KLEIN ON IRAQ....I think Joe Klein is exactly right about this:

This much I can confirm: there is growing pessimism among U.S. officials about the possibility of the long-sought political deal amongst Shi'ites and Sunnis and Kurds. The current feeling is that there's no way to get the Shi'ites to relinquish any significant power. So there may be an American desire to shake things up.

On the other hand — I just love it when I have to start a paragraph so forcefully — there's also the sense that Maliki is the most plausible alternative amongst the various Shi'ite factions. The vain hope, now six months old, that a broader coalition might be built to run Iraq amongst Kurds, acceptable Sunnis, secular Shi'ites and assorted cats and dogs is now officially dead.

That's right. The Shiites will will never give up any substantial power to the Sunnis. Why should they? And as long as that's the case, the Sunni insurgency will never give up either.

In the end, whether we stay or not, the Shiites will come to some kind of understanding with the Kurds, who will retain their quasi-independence in the north.

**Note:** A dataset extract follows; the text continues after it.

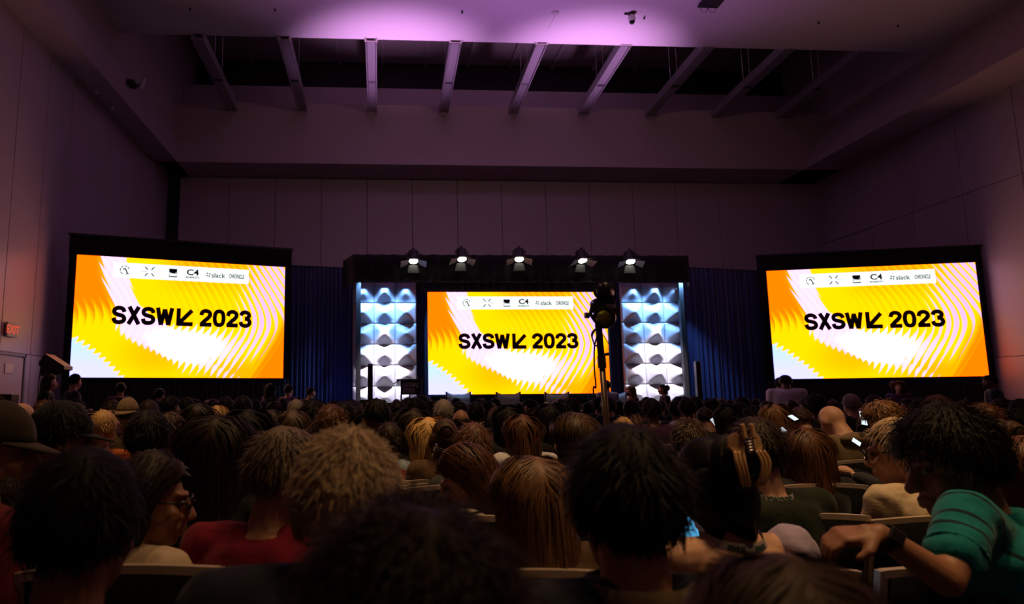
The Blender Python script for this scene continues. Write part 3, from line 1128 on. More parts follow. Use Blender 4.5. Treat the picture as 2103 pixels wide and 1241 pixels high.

The rest of the country will become a Shia theocracy. That can happen slowly, with us caught in the middle, or it can happen quickly after an American withdrawal. But it will happen either way, and there's nothing we can do to stop the bloodshed. There is no magic bullet.

Anyone who thinks otherwise needs to provide some plausible scenario in which we have at least a small chance of influencing this underlying political dynamic. I haven't heard one yet, and the surge is one of the most pathetic of the lot, little more than a desperate attempt to run out the clock so that George Bush can claim that he wasn't the one who lost Iraq. That might help him sleep better once he's out of office, but it won't change the reality or the history books. It's time to leave.